12.01      Amendments. Subject to the provisions of any Shareholder Agreements, these Bylaws may be amended, altered, or repealed, in whole or in part, only by the Shareholders; provided, that notice of any meeting at which an amendment, alteration or repeal would be acted upon shall include notice of the proposed amendment, alteration or repeal.

 

Article XIII

DISTRIBUTIONS

 

13.01      Declaration. The Board may authorize, and the Corporation may make, distributions to its Shareholders in cash, property or Shares to the extent permitted by the Articles of Incorporation and the MBCA and subject to any dividend policy of the Corporation then in effect.

 

13.02      Fixing Record Dates for Dividends and Distributions. For the purpose of determining Shareholders entitled to receive a distribution by the Corporation (other than a distribution involving a purchase, redemption, or acquisition by the Corporation of any of its own Shares) or a share dividend, the Board may, at the time of declaring the dividend or distribution, set a record date no more than 60 days before the date of the dividend or distribution. If the Board does not set a record date, the record date shall be the date on which the Board adopts the resolution declaring the distribution or share dividend.

 

Article XIV

MISCELLANEOUS

 

14.01      Fiscal Year. The fiscal year of the Corporation shall end on December 31st of each year.

 

14.02      Conflict with Applicable Law or Articles of Incorporation. These Bylaws are adopted subject to any applicable law and the Articles of Incorporation. Whenever these Bylaws may conflict with any applicable law or the Articles of Incorporation, such conflict shall be resolved in favor of such law or the Articles of Incorporation.

 

14.03      Inconsistent Provisions. These Bylaws (other than Article XI hereof) are subject in all respects to the provisions of any Shareholder Agreements. In the event that any provision of these Bylaws is or becomes inconsistent with any provision of any Shareholder Agreement, any such Shareholder Agreement shall control to the maximum extent permitted by the MBCA.

 

14.04      Invalid Provisions.
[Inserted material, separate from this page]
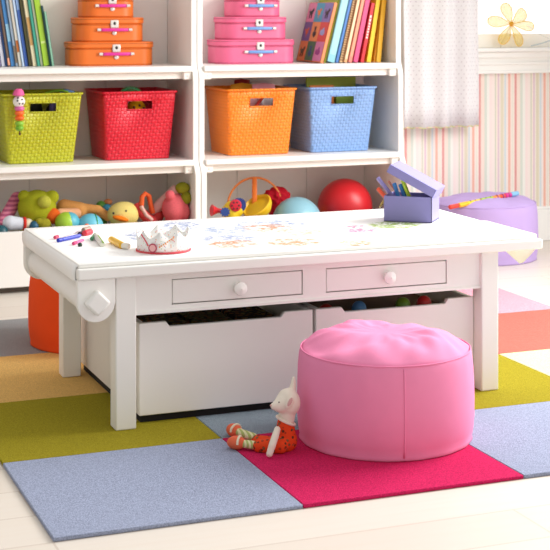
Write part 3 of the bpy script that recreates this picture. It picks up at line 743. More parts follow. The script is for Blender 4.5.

If any one or more of the provisions of these Bylaws, or the applicability of any provision to a specific situation, shall be held invalid or unenforceable, the provision shall be modified to the minimum extent necessary to make it or its application valid and enforceable, and the validity and enforceability of all other provisions of these Bylaws and all other applications of any provision shall not be affected thereby.